Whether he scanned the mail and pocketed it in his foxhole with artillery screaming around or snow raining down, or in a barn with bullets whizzing past, and whatever information it contained, mail from home was the oxygen of an infantryman’s life.
Even when they were roused from their foxholes at midnight or in the early morning hours during World War II, exhausted, frightened and utterly spent infantrymen welcomed mailclerks like lost family members.
For, next to food and good health, mail from home was the most critical component of an infantryman’s ability to function on the frontlines in World War II. The soldier who made an emotional connection by means of homely words, pictures and home-baked goods, received repeated reinforcement that normalcy and security still prevailed somewhere in the world; and even under the most trying circumstances, he felt, at least briefly, whole again and normal.
While inhaling that passing whiff of normalcy and peace, the fighter was able to turn his thoughts backward, savoring, however fleetingly, the large and small tidbits of that normal, peaceful existence that he desperately longed to resume. And this longing often carried even the most dispirited and bedraggled soldier past the life-threatening emotional crises which are the moment-by-moment lot of the infantryman hurled into his barbaric state.
As a mail clerk/company clerk, I often crept up to foxholes at midnight or later, sometimes carrying hot food along with the mail. From a handwritten diary I kept at the time, I have confirmed the exact times when my unit, Co. D, 345th Infantry, was fed semi-hot chow in their foxholes. I use the term “semi-hot” because, although the food wasn’t cold boxed rations, by the time it reached the fighter during the frigid Battle of the Bulge, it was often tepid—and thoroughly mixed up.
Reduced to its simplest terms, warm food was physically-sustaining, while mail was spiritually-sustaining. Of course, warm food was not as a regular practice doled out to soldiers in foxholes.
When a respite came, the cooks and kitchen personnel worked behind the lines on tall, heavy metal gas stoves, trundling the ingredients on 2 ½-ton trucks to just behind the lines. There is a famous, and typical photo, on this website depicting soldiers shouldering rifles and balancing their metal messkits overflowing with meat, potatoes, vegetable and gravy, with dessert piled on top.

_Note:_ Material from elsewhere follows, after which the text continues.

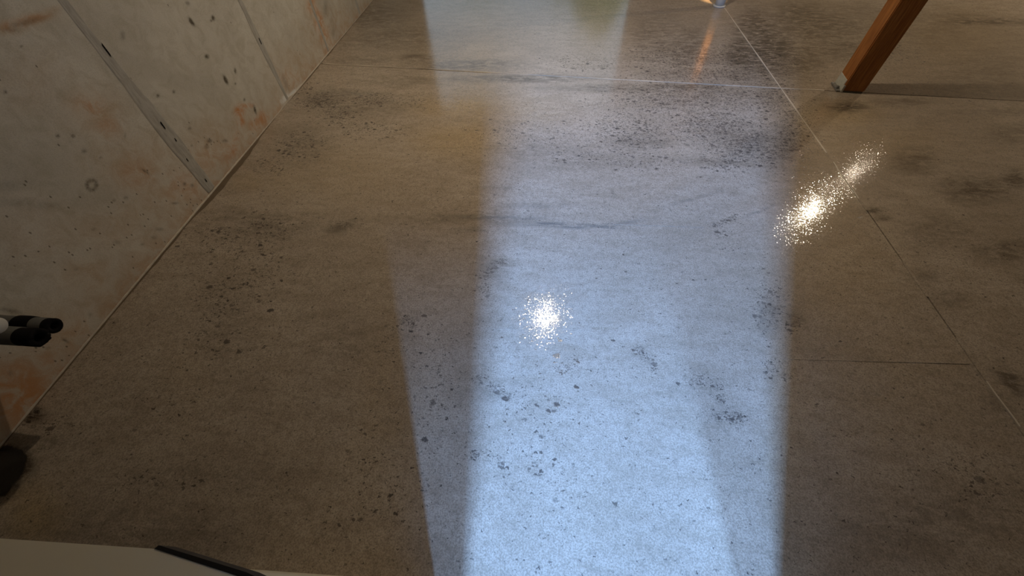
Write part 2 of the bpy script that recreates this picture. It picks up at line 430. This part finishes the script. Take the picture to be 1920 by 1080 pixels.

For the frontline infantryman, a hot meal was not only savory; it was life-embracing. And it happened too infrequently—especially during the furious Battle of the Bulge. Once we achieved a breakout from the Bulge, warm food became more regular and plentiful.
So did mail. When boxes arrived, several soldiers usually gathered, sensing that a homebaked cake was inside. Fairly frequently, boxes would arrive for soldiers who had been killed or wounded seriously enough to be evacuated.
To meet such circumstances, it was agreed unofficially that the cake or cookies would not be returned home; it spared grief if they were consumed on the frontlines.
I recall this happening fairly often in my company. And I recall wool scarves and gloves being tried for size. They always fit.

An ASTP cadet in 1943-44, Mitchell Kaidy joined the 87th Division in March, 1944, serving until its demobilization. After the war he received a journalism education and has worked for three daily newspapers, a television station and public radio in Upstate New York. In 1963 he contributed articles to a Pulitzer Prize-winning series, and in 1993 he won a Project Censored award for free-lance investigative journalism. He was an active member of the association and served as division historian. Mitch passed away on 10 January 2013 at the age of 87.